Direction: Set down the full listing exactly as given. Any pictures are to be left out.

____

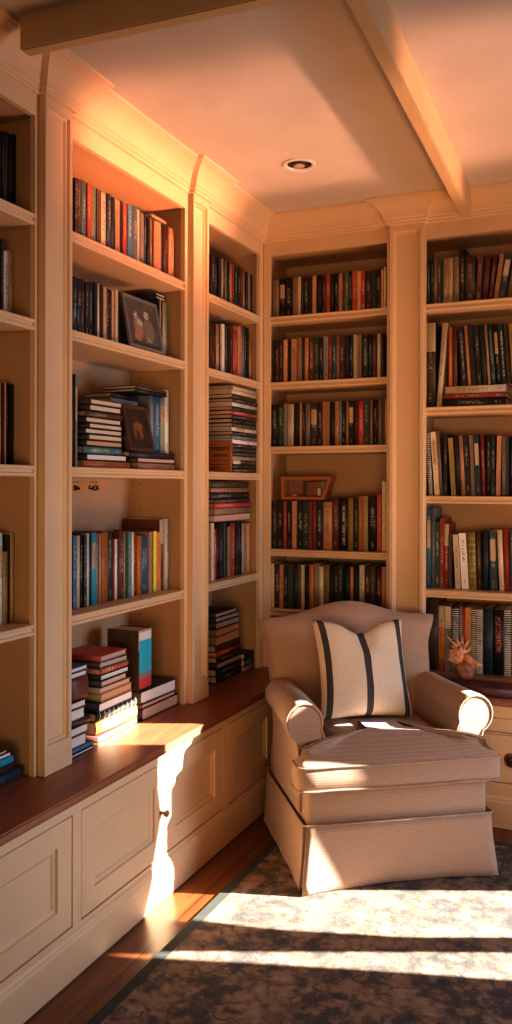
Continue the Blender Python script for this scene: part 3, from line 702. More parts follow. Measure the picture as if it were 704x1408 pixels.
('B4','L',-0.09,1.1259,[(-1.626,-1.603,0.281,'bT',0),(-1.603,-1.58,0.28,'p',0),(-1.58,-1.558,0.284,'kT',0),(-1.558,-1.536,0.285,'kT',0),(-1.536,-1.51,0.285,'w',0),(-1.51,-1.494,0.284,'k',0),(-1.494,-1.462,0.283,'cL',0),(-1.462,-1.433,0.283,'aT',0),(-1.433,-1.414,0.282,'s',0),(-1.414,-1.365,0.281,'oT',0),(-1.365,-1.324,0.28,'gT',0),(-1.324,-1.308,0.256,'r',0),(-1.308,-1.283,0.255,'w',0),(-1.283,-1.242,0.276,'mT',0),(-1.242,-1.218,0.274,'p',0),(-1.218,-1.189,0.274,'tT',0),(-1.189,-1.165,0.273,'w',0),(-1.165,-1.132,0.272,'rT',0),(-1.132,-1.094,0.259,'oT',0),(-1.094,-1.063,0.25,'bT',0),(-1.063,-1.034,0.249,'bT',0),(-1.034,-1.005,0.269,'lT',0),(-1.005,-0.979,0.268,'d',0),(-0.979,-0.949,0.267,'Y',0),(-0.949,-0.912,0.266,'oT',0),(-0.912,-0.877,0.32,'mS',0),(-0.877,-0.836,0.323,'wT',0)]),
('A3_1','L',-0.05,2.5245,[(-0.532,-0.492,0.221,'kT',0),(-0.492,-0.461,0.222,'kT',0),(-0.461,-0.43,0.222,'k',0),(-0.43,-0.401,0.224,'l',0),(-0.401,-0.367,0.224,'nT',0),(-0.367,-0.337,0.225,'y',0),(-0.337,-0.308,0.227,'kT',0),(-0.308,-0.271,0.228,'s',0),(-0.271,-0.248,0.23,'r',0),(-0.248,-0.211,0.229,'nT',0),(-0.211,-0.178,0.227,'kT',0),(-0.178,-0.142,0.226,'mT',0),(-0.142,-0.102,0.224,'sT',0),(-0.102,-0.072,0.224,'k',0),(-0.072,-0.041,0.221,'l',0),(-0.041,-0.007,0.22,'k',0)]),
('A3_2','L',-0.06,2.1659,[(-0.525,-0.489,0.243,'dT',0),(-0.489,-0.446,0.247,'mT',0),(-0.446,-0.404,0.252,'s',0),(-0.404,-0.392,0.255,'k',0),(-0.392,-0.356,0.257,'w',0),(-0.356,-0.315,0.261,'kT',0),(-0.315,-0.272,0.266,'k',0),(-0.272,-0.232,0.27,'dT',0),(-0.232,-0.177,0.247,'rT',0),(-0.177,-0.136,0.28,'s',0),(-0.136,-0.1,0.297,'RT',0),(-0.1,-0.067,0.288,'tT',0),(-0.067,-0.035,0.292,'nT',0),(-0.035,-0.006,0.295,'k',0),(-0.005,0.021,0.234,'s',0)]),
('A3_4','L',-0.06,1.1259,[(-0.527,-0.488,0.289,'p',0),(-0.488,-0.45,0.256,'RT',0),(-0.45,-0.426,0.286,'kT',0),(-0.426,-0.401,0.285,'k',0),(-0.401,-0.364,0.284,'dT',0),(-0.364,-0.338,0.283,'n',0),(-0.338,-0.311,0.282,'e',0),(-0.311,-0.298,0.281,'k',0),(-0.298,-0.261,0.26,'l',0),(-0.261,-0.255,0.279,'k',0),(-0.255,-0.196,0.278,'rT',0),(-0.196,-0.165,0.276,'kT',0),(-0.165,-0.132,0.275,'kT',0),(-0.132,-0.1,0.274,'nT',0),(-0.1,-0.058,0.272,'p',0),(-0.058,-0.016,0.271,'lT',0),(-0.016,0.029,0.269,'s',0)]),
('A1_1','L',-0.1,2.5245,[(-2.032,-2.014,0.278,'dT',0),(-2.014,-1.998,0.28,'kT',0),(-1.998,-1.982,0.281,'d',0),(-1.982,-1.962,0.281,'mT',0),(-1.962,-1.945,0.282,'k',0),(-1.945,-1.912,0.282,'mT',0),(-1.912,-1.883,0.289,'k',0)]),
('A1_2','L',-0.1,2.1659,[(-2.031,-2.016,0.265,'kT',0),(-2.016,-2.001,0.265,'rT',0),(-2.001,-1.956,0.237,'wT',0),(-1.956,-1.911,0.245,'wT',0)]),
('A1_3','L',-0.1,1.668,[(-2.031,-2.013,0.282,'oT',0),(-2.013,-2.007,0.282,'d',0),(-2.007,-1.991,0.282,'s',0),(-1.991,-1.967,0.282,'kT',0),(-1.967,-1.942,0.283,'k',0)]),
('A1_4','L',-0.1,1.1259,[(-2.029,-2.008,0.309,'wL',0),(-2.008,-1.974,0.247,'yT',0),(-1.974,-1.957,0.305,'d',0),(-1.957,-1.933,0.305,'p',0)]),
]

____

Output below:
Continue the Blender Python script for this scene: part 3, from line 702. More parts follow. Measure the picture as if it were 704x1408 pixels.
('B4','L',-0.09,1.1259,[(-1.626,-1.603,0.281,'bT',0),(-1.603,-1.58,0.28,'p',0),(-1.58,-1.558,0.284,'kT',0),(-1.558,-1.536,0.285,'kT',0),(-1.536,-1.51,0.285,'w',0),(-1.51,-1.494,0.284,'k',0),(-1.494,-1.462,0.283,'cL',0),(-1.462,-1.433,0.283,'aT',0),(-1.433,-1.414,0.282,'s',0),(-1.414,-1.365,0.281,'oT',0),(-1.365,-1.324,0.28,'gT',0),(-1.324,-1.308,0.256,'r',0),(-1.308,-1.283,0.255,'w',0),(-1.283,-1.242,0.276,'mT',0),(-1.242,-1.218,0.274,'p',0),(-1.218,-1.189,0.274,'tT',0),(-1.189,-1.165,0.273,'w',0),(-1.165,-1.132,0.272,'rT',0),(-1.132,-1.094,0.259,'oT',0),(-1.094,-1.063,0.25,'bT',0),(-1.063,-1.034,0.249,'bT',0),(-1.034,-1.005,0.269,'lT',0),(-1.005,-0.979,0.268,'d',0),(-0.979,-0.949,0.267,'Y',0),(-0.949,-0.912,0.266,'oT',0),(-0.912,-0.877,0.32,'mS',0),(-0.877,-0.836,0.323,'wT',0)]),
('A3_1','L',-0.05,2.5245,[(-0.532,-0.492,0.221,'kT',0),(-0.492,-0.461,0.222,'kT',0),(-0.461,-0.43,0.222,'k',0),(-0.43,-0.401,0.224,'l',0),(-0.401,-0.367,0.224,'nT',0),(-0.367,-0.337,0.225,'y',0),(-0.337,-0.308,0.227,'kT',0),(-0.308,-0.271,0.228,'s',0),(-0.271,-0.248,0.23,'r',0),(-0.248,-0.211,0.229,'nT',0),(-0.211,-0.178,0.227,'kT',0),(-0.178,-0.142,0.226,'mT',0),(-0.142,-0.102,0.224,'sT',0),(-0.102,-0.072,0.224,'k',0),(-0.072,-0.041,0.221,'l',0),(-0.041,-0.007,0.22,'k',0)]),
('A3_2','L',-0.06,2.1659,[(-0.525,-0.489,0.243,'dT',0),(-0.489,-0.446,0.247,'mT',0),(-0.446,-0.404,0.252,'s',0),(-0.404,-0.392,0.255,'k',0),(-0.392,-0.356,0.257,'w',0),(-0.356,-0.315,0.261,'kT',0),(-0.315,-0.272,0.266,'k',0),(-0.272,-0.232,0.27,'dT',0),(-0.232,-0.177,0.247,'rT',0),(-0.177,-0.136,0.28,'s',0),(-0.136,-0.1,0.297,'RT',0),(-0.1,-0.067,0.288,'tT',0),(-0.067,-0.035,0.292,'nT',0),(-0.035,-0.006,0.295,'k',0),(-0.005,0.021,0.234,'s',0)]),
('A3_4','L',-0.06,1.1259,[(-0.527,-0.488,0.289,'p',0),(-0.488,-0.45,0.256,'RT',0),(-0.45,-0.426,0.286,'kT',0),(-0.426,-0.401,0.285,'k',0),(-0.401,-0.364,0.284,'dT',0),(-0.364,-0.338,0.283,'n',0),(-0.338,-0.311,0.282,'e',0),(-0.311,-0.298,0.281,'k',0),(-0.298,-0.261,0.26,'l',0),(-0.261,-0.255,0.279,'k',0),(-0.255,-0.196,0.278,'rT',0),(-0.196,-0.165,0.276,'kT',0),(-0.165,-0.132,0.275,'kT',0),(-0.132,-0.1,0.274,'nT',0),(-0.1,-0.058,0.272,'p',0),(-0.058,-0.016,0.271,'lT',0),(-0.016,0.029,0.269,'s',0)]),
('A1_1','L',-0.1,2.5245,[(-2.032,-2.014,0.278,'dT',0),(-2.014,-1.998,0.28,'kT',0),(-1.998,-1.982,0.281,'d',0),(-1.982,-1.962,0.281,'mT',0),(-1.962,-1.945,0.282,'k',0),(-1.945,-1.912,0.282,'mT',0),(-1.912,-1.883,0.289,'k',0)]),
('A1_2','L',-0.1,2.1659,[(-2.031,-2.016,0.265,'kT',0),(-2.016,-2.001,0.265,'rT',0),(-2.001,-1.956,0.237,'wT',0),(-1.956,-1.911,0.245,'wT',0)]),
('A1_3','L',-0.1,1.668,[(-2.031,-2.013,0.282,'oT',0),(-2.013,-2.007,0.282,'d',0),(-2.007,-1.991,0.282,'s',0),(-1.991,-1.967,0.282,'kT',0),(-1.967,-1.942,0.283,'k',0)]),
('A1_4','L',-0.1,1.1259,[(-2.029,-2.008,0.309,'wL',0),(-2.008,-1.974,0.247,'yT',0),(-1.974,-1.957,0.305,'d',0),(-1.957,-1.933,0.305,'p',0)]),
]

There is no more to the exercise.